In nullplatform, parameters can be set at the application level, the scope level, or by using dimensions. This means you can:

  • Set a value for the whole application
  • Override it for specific scopes
  • Group scopes using shared dimensions and apply values to all of them

Here’s an example comparing application-level and scope-level parameters:

Let’s now consider this topology:

We have four scopes. Three are development environments, and one is a production environment.

With only application-level and scope-level parameters, we can:

  • Set a value at the application level, which affects all scopes
  • Set a value at the scope level, which affects only that scope

But what if you want to set the same value for all development environments (multiple scopes at once)? That’s where dimensions come into play.

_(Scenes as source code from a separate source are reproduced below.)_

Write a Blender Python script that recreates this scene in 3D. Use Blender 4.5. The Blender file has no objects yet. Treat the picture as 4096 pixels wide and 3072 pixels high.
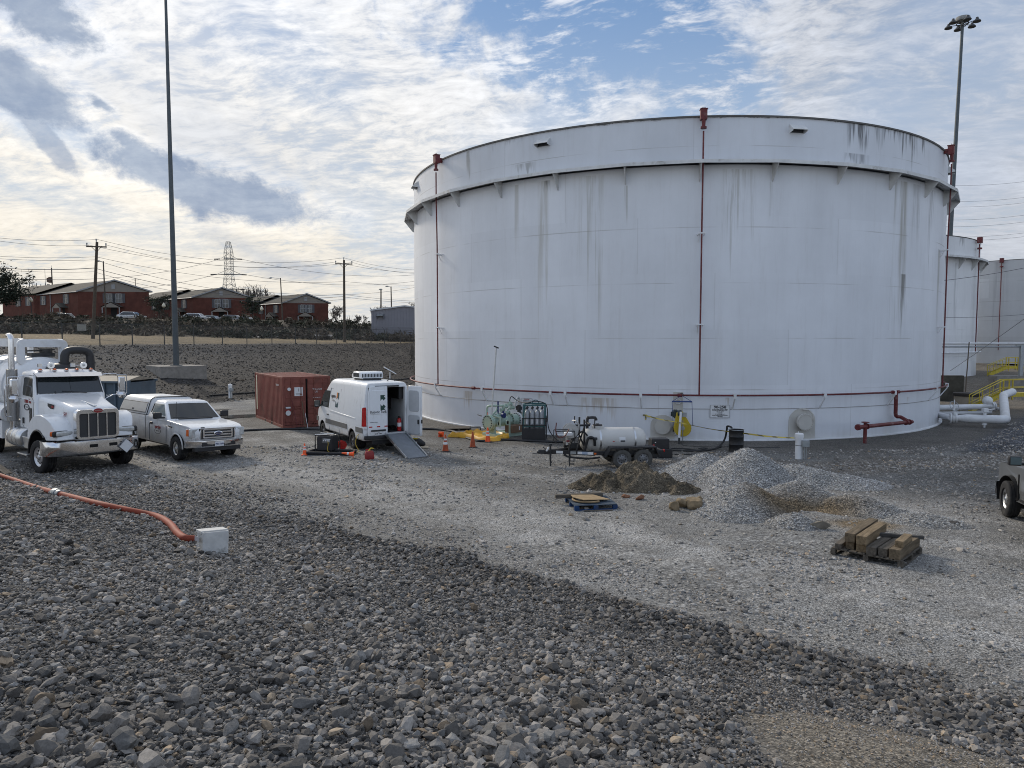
import bpy, bmesh, math, random
import numpy as np
from mathutils import Matrix, Vector, noise as mnoise
from math import sin, cos, pi, radians as R, sqrt, atan2, hypot, tan
scene = bpy.context.scene
COL = scene.collection

# ------------------------------------------------------------------ camera
FPX, PITCH, EYE = 2840.0, R(3.5), 4.4          # focal length in photo pixels, tilt down, eye height over the yard
cam_d = bpy.data.cameras.new('camera')
cam_d.sensor_width = 36.0
cam_d.lens = 36.0*FPX/4096
cam_d.clip_start, cam_d.clip_end = 0.1, 5000
cam = bpy.data.objects.new('camera', cam_d)
COL.objects.link(cam)
cam.location = (0, 0, EYE)
cam.rotation_euler = (R(90)-PITCH, 0, 0)
scene.camera = cam
scene.view_settings.view_transform = 'Standard'
scene.view_settings.look = 'None'
scene.view_settings.exposure = 0.22
scene.view_settings.gamma = 1.0
scene.cycles.max_bounces = 5
scene.cycles.diffuse_bounces = 2
scene.cycles.use_adaptive_sampling = True
scene.cycles.adaptive_threshold = .02
scene.cycles.transparent_max_bounces = 16
scene.cycles.use_denoising = True
scene.cycles.denoising_prefilter = 'NONE'
scene.cycles.filter_width = 1.0

SUN_AZ, SUN_EL = R(-42), R(30)                 # azimuth from the view direction (left is minus)
sun_d = bpy.data.lights.new('sun', 'SUN')
sun_d.energy, sun_d.angle, sun_d.color = 2.3, R(8), (1.0, 0.90, 0.76)
sun = bpy.data.objects.new('sun', sun_d)
COL.objects.link(sun)
sdir = Vector((sin(SUN_AZ)*cos(SUN_EL), cos(SUN_AZ)*cos(SUN_EL), sin(SUN_EL)))
sun.rotation_euler = sdir.to_track_quat('Z', 'Y').to_euler()

def ray(px, py):
    u = 1536-py
    return Vector((px-2048, FPX*cos(PITCH)+u*sin(PITCH), -FPX*sin(PITCH)+u*cos(PITCH)))
def PY(px, py, Y):                             # point at depth Y seen at photo pixel
    d = ray(px, py); return Vector((0, 0, EYE))+d*(Y/d.y)
def PZ(px, py, z):
    d = ray(px, py); return Vector((0, 0, EYE))+d*((z-EYE)/d.z)

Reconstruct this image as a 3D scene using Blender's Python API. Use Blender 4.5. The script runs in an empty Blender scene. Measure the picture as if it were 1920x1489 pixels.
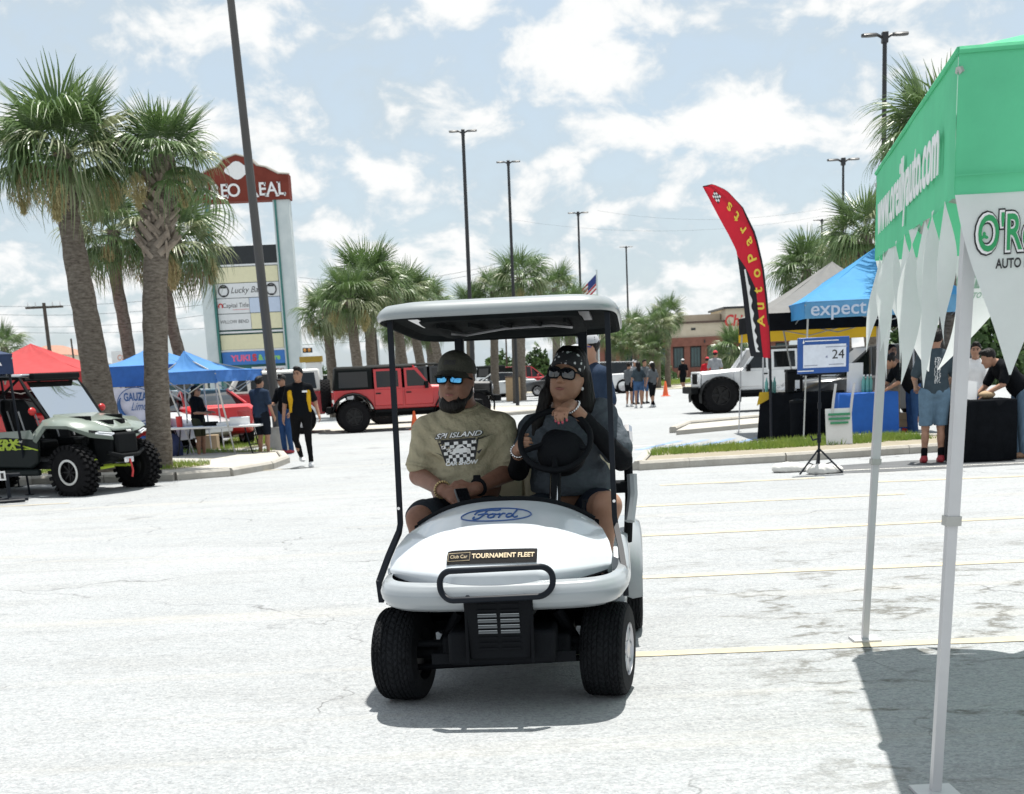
import bpy, bmesh, math, random
import numpy as np
from mathutils import Vector, Matrix, Euler
R = math.radians
S = bpy.context.scene
COL = S.collection
# ---------------------------------------------------------------- camera
CAM_H, TILT, ROLL, FPX = 1.58, math.atan(0.25), 0.045, 2500.0
HORIZON, PPY = 693.0, 693.0 + 2500.0 * 0.25 / math.cos(0.045)
cam = bpy.data.objects.new('camera', bpy.data.cameras.new('camera'))
COL.objects.link(cam)
_r0, _u0 = Vector((1, 0, 0)), Vector((0, math.sin(TILT), math.cos(TILT)))
C_F = Vector((0, math.cos(TILT), -math.sin(TILT)))
C_R = _r0 * math.cos(ROLL) - _u0 * math.sin(ROLL)
C_U = _r0 * math.sin(ROLL) + _u0 * math.cos(ROLL)
cam.matrix_world = Matrix(((C_R.x, C_U.x, -C_F.x, 0), (C_R.y, C_U.y, -C_F.y, 0), (C_R.z, C_U.z, -C_F.z, CAM_H), (0, 0, 0, 1)))
cam.data.sensor_fit = 'HORIZONTAL'
cam.data.sensor_width = 36.0
cam.data.lens = 36.0 * FPX / 1920.0
cam.data.shift_y = (PPY - 744.5) / 1920.0
cam.data.clip_start, cam.data.clip_end = 0.05, 3000.0
S.camera = cam
cam.data.dof.use_dof = True; cam.data.dof.focus_distance = 6.8; cam.data.dof.aperture_fstop = 8.0

def ground_at(x, y, z=0.0):
    """the point of the ground (or of height z) seen at photo pixel x, y"""
    d = C_F + C_R * ((x - 960) / FPX) - C_U * ((y - PPY) / FPX)
    t = (z - CAM_H) / d.z
    return Vector((0, 0, CAM_H)) + d * t

def at_depth(x, y, Y):
    d = C_F + C_R * ((x - 960) / FPX) - C_U * ((y - PPY) / FPX)
    return Vector((0, 0, CAM_H)) + d * (Y / d.y)

# ---------------------------------------------------------------- sky and sun
SUN_V = Vector((0.08, 0.21, 1.0)).normalized()          # towards the sun
SUN_EL = math.asin(SUN_V.z)
SUN_AZ = math.atan2(SUN_V.x, SUN_V.y)                     # clockwise from +Y
W = bpy.data.worlds.new('World'); S.world = W; W.use_nodes = True
nt = W.node_tree; nt.nodes.clear()
def wn(t, **k):
    n = nt.nodes.new(t)
    for a, b in k.items(): setattr(n, a, b)
    return n
def wmath(op, a, b=None, clamp=False):
    n = wn('ShaderNodeMath', operation=op, use_clamp=clamp)
    for i, v in enumerate((a, b)):
        if v is None: continue
        if isinstance(v, (int, float)): n.inputs[i].default_value = v
        else: nt.links.new(v, n.inputs[i])
    return n.outputs[0]
sky = wn('ShaderNodeTexSky', sky_type='NISHITA', sun_disc=False, sun_elevation=SUN_EL, sun_rotation=SUN_AZ, air_density=1.0, dust_density=1.5, ozone_density=1.0)
geo = wn('ShaderNodeTexCoord')
sep = wn('ShaderNodeSeparateXYZ'); nt.links.new(geo.outputs['Generated'], sep.inputs[0])
zz = wmath('MAXIMUM', sep.outputs[2], 0.0)
den = wmath('ADD', zz, 0.55)
cmb = wn('ShaderNodeCombineXYZ')
nt.links.new(wmath('DIVIDE', sep.outputs[0], den), cmb.inputs[0])
nt.links.new(wmath('DIVIDE', sep.outputs[1], den), cmb.inputs[1])
def cloud_noise(scale, detail, rough, off, dist=0.0):
    mp = wn('ShaderNodeMapping'); mp.inputs['Location'].default_value = off
    nt.links.new(cmb.outputs[0], mp.inputs['Vector'])
    n = wn('ShaderNodeTexNoise'); n.inputs['Scale'].default_value = scale
    n.inputs['Detail'].default_value = detail; n.inputs['Roughness'].default_value = rough
    n.inputs['Distortion'].default_value = dist
    nt.links.new(mp.outputs[0], n.inputs['Vector'])
    return n.outputs['Fac']
big = cloud_noise(4.6, 3.0, 0.5, (3.1, 0.7, 0))
fine = cloud_noise(13.0, 10.0, 0.58, (0.4, 5.2, 0), 0.25)
cov = wmath('ADD', wmath('MULTIPLY', big, 0.36), wmath('MULTIPLY', fine, 0.78))
def smooth(v, a, b, lo=0.0, hi=1.0):
    n = wn('ShaderNodeMapRange', interpolation_type='SMOOTHSTEP')
    nt.links.new(v, n.inputs['Value'])
    for k, q in (('From Min', a), ('From Max', b), ('To Min', lo), ('To Max', hi)): n.inputs[k].default_value = q
    return n.outputs['Result']
puff = smooth(cov, 0.525, 0.655)
veil = smooth(fine, 0.30, 0.70, 0.74, 1.0)
low = smooth(zz, 0.0, 0.16, 0.75, 0.0)
veil = wmath('MAXIMUM', veil, low)
def mix(fac, a, b):
    n = wn('ShaderNodeMix', data_type='RGBA')
    nt.links.new(fac, n.inputs[0])
    for i, v in ((6, a), (7, b)):
        if isinstance(v, tuple): n.inputs[i].default_value = v
        else: nt.links.new(v, n.inputs[i])
    return n.outputs[2]
c1 = mix(veil, sky.outputs[0], (3.0, 3.48, 3.80, 1))
c2 = mix(puff, c1, (5.0, 5.05, 5.02, 1))
bg = wn('ShaderNodeBackground'); bg.inputs['Strength'].default_value = 0.1
nt.links.new(c2, bg.inputs['Color'])
wo = wn('ShaderNodeOutputWorld'); nt.links.new(bg.outputs[0], wo.inputs[0])
sl = bpy.data.lights.new('sun', 'SUN'); sl.energy = 3.7; sl.angle = R(0.53); sl.color = (1.0, 0.965, 0.9)
sun = bpy.data.objects.new('sun', sl); COL.objects.link(sun)
sun.rotation_euler = (-SUN_V).to_track_quat('-Z', 'Y').to_euler(); sun.location = (0, 0, 60)
S.view_settings.view_transform = 'Standard'; S.view_settings.look = 'None'
S.view_settings.gamma = 1.0; S.view_settings.use_curve_mapping = False
S.view_settings.exposure = 1.0
S.cycles.max_bounces = 8; S.cycles.diffuse_bounces = 3; S.cycles.transparent_max_bounces = 12
S.cycles.caustics_reflective = False; S.cycles.caustics_refractive = False
try: S.cycles.use_denoising = True
except Exception: pass
# ---------------------------------------------------------------- materials
MATS = {}
def lin(c):
    if isinstance(c, str):
        c = tuple(int(c[i:i + 2], 16) / 255 for i in (0, 2, 4))
        c = tuple(x / 12.92 if x <= 0.04045 else ((x + 0.055) / 1.055) ** 2.4 for x in c)
    return (c[0], c[1], c[2], 1)
def mat(name, col, rough=0.6, metal=0.0, var=0.12, scale=6.0, bump=0.0, bscale=None, trans=0.0, coat=0.0, spec=None, stretch=None, col2=None, tcol=None):
    """principled material whose colour and relief vary with object-space noise; trans = share of translucent cloth"""
    if name in MATS: return MATS[name]
    m = bpy.data.materials.new(name); m.use_nodes = True
    t = m.node_tree; b = t.nodes['Principled BSDF']; c = lin(col)
    b.inputs['Roughness'].default_value = rough; b.inputs['Metallic'].default_value = metal
    if coat: b.inputs['Coat Weight'].default_value = coat; b.inputs['Coat Roughness'].default_value = 0.06
    if spec is not None: b.inputs['Specular IOR Level'].default_value = spec
    tc = t.nodes.new('ShaderNodeTexCoord'); src = tc.outputs['Object']
    if stretch:
        mp = t.nodes.new('ShaderNodeMapping'); mp.inputs['Scale'].default_value = stretch
        t.links.new(src, mp.inputs['Vector']); src = mp.outputs[0]
    n = t.nodes.new('ShaderNodeTexNoise'); n.inputs['Scale'].default_value = scale; n.inputs['Detail'].default_value = 6; n.inputs['Roughness'].default_value = 0.65
    t.links.new(src, n.inputs['Vector'])
    mr = t.nodes.new('ShaderNodeMapRange'); mr.inputs['From Min'].default_value = 0.3; mr.inputs['From Max'].default_value = 0.7
    t.links.new(n.outputs['Fac'], mr.inputs['Value'])
    mx = t.nodes.new('ShaderNodeMix'); mx.data_type = 'RGBA'
    d = lin(col2) if col2 else (min(1, c[0] * (1 + var)), min(1, c[1] * (1 + var)), min(1, c[2] * (1 + var)), 1)
    e = c if col2 else (c[0] * (1 - var), c[1] * (1 - var), c[2] * (1 - var), 1)
    mx.inputs[6].default_value = e; mx.inputs[7].default_value = d
    t.links.new(mr.outputs['Result'], mx.inputs[0]); t.links.new(mx.outputs[2], b.inputs['Base Color'])
    if bump:
        n2 = t.nodes.new('ShaderNodeTexNoise'); n2.inputs['Scale'].default_value = bscale or scale * 4; n2.inputs['Detail'].default_value = 5
        t.links.new(src, n2.inputs['Vector'])
        bp = t.nodes.new('ShaderNodeBump'); bp.inputs['Strength'].default_value = bump; bp.inputs['Distance'].default_value = 0.02
        t.links.new(n2.outputs['Fac'], bp.inputs['Height']); t.links.new(bp.outputs[0], b.inputs['Normal'])
    if trans:
        tr = t.nodes.new('ShaderNodeBsdfTranslucent'); t.links.new(mx.outputs[2], tr.inputs['Color'])
        if tcol: t.links.remove(tr.inputs['Color'].links[0]); tr.inputs['Color'].default_value = lin(tcol)
        ms = t.nodes.new('ShaderNodeMixShader'); ms.inputs[0].default_value = trans
        t.links.new(b.outputs[0], ms.inputs[1]); t.links.new(tr.outputs[0], ms.inputs[2])
        t.links.new(ms.outputs[0], t.nodes['Material Output'].inputs[0])
    MATS[name] = m
    return m
def glass_mat(name, tint=(0.6, 0.68, 0.7), alpha=0.35, rough=0.03):
    """thin window glass: a see-through tint under a glossy reflection"""
    if name in MATS: return MATS[name]
    m = bpy.data.materials.new(name); m.use_nodes = True; t = m.node_tree; t.nodes.remove(t.nodes['Principled BSDF'])
    g = t.nodes.new('ShaderNodeBsdfGlossy'); g.inputs['Roughness'].default_value = rough
    tr = t.nodes.new('ShaderNodeBsdfTransparent'); tr.inputs['Color'].default_value = (*tint, 1)
    fr = t.nodes.new('ShaderNodeFresnel'); fr.inputs['IOR'].default_value = 1.5
    ma = t.nodes.new('ShaderNodeMath'); ma.operation = 'ADD'; ma.use_clamp = True; ma.inputs[1].default_value = alpha * 0.25
    t.links.new(fr.outputs[0], ma.inputs[0])
    ms = t.nodes.new('ShaderNodeMixShader'); t.links.new(ma.outputs[0], ms.inputs[0])
    t.links.new(tr.outputs[0], ms.inputs[1]); t.links.new(g.outputs[0], ms.inputs[2])
    t.links.new(ms.outputs[0], t.nodes['Material Output'].inputs[0])
    MATS[name] = m
    return m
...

By assigning a dimension like environment=development, the parameter applies to all scopes that share that dimension:

Another example: if you want to apply a parameter only to services deployed in the US, you can use the dimension country=us. This value applies to all scopes with that dimension.

Note: In this case, you're applying the same parameter value to multiple scopes. For all other scopes, you can use another dimension or set values at the application or scope level.

Order of precedence

You can define parameter values at three levels:

  • Application – the broadest level, applies to all scopes
  • Dimension – an intermediate level that applies to scopes with matching dimension values
  • Scope – the most specific level, overrides all others

The order of precedence is:

  1. Scope
  2. Dimension
  3. Application

If a parameter is set at multiple levels, the most specific one is applied.

Example:

  • TIMEOUT is defined as:
    • 1000 for the dimension environment=development
    • 2000 for the scope development_us

Then:

  • A deployment in development_us gets 2000
  • A deployment in another development scope gets 1000

Secrets

If you want to store sensitive information (e.g., database passwords), mark the parameter as secret.

  • Secret parameters can be overwritten
  • Reading secret values requires specific permissions

Note: See Accessing secret values for more information.

Read-only parameters

Certain roles can create read-only parameters, which can only be modified by roles with specific permissions.

How parameters are applied

To keep environments predictable, we favor immutability: parameters are not hot-reloaded. Any change to parameter values requires a new deployment.

If you roll back a deployment, we automatically restore the parameter values that were present at the time of that deployment, ensuring safe and consistent rollbacks.

Versioning

Parameter values are versioned. Every time you change the value of a parameter, a new version is created.

Previous versions & rollbacks

  • You can query old versions of parameters
  • You can roll back to a previous version, which creates a new version with the previous values
  • You can also start from a previous version and apply new changes on top

Packing changes

Just like committing multiple files in Git, you can batch multiple changes into a single new parameter version.

Example lifecycle:

Some things to note here:
  • A new parameter has no version until values are added.
  • You can apply multiple updates in one commit to create a single version.

API and CLI

All parameter operations can be performed through the API or the CLI, depending on your preferred workflow.

You can use them to:

  • Create, update, or delete parameters
  • Retrieve current values or past versions
  • Roll back to previous versions
  • Apply values at application, scope, or dimension level
  • Mark parameters as secrets or read-only

Note: See the API reference for API and CLI details and usage examples.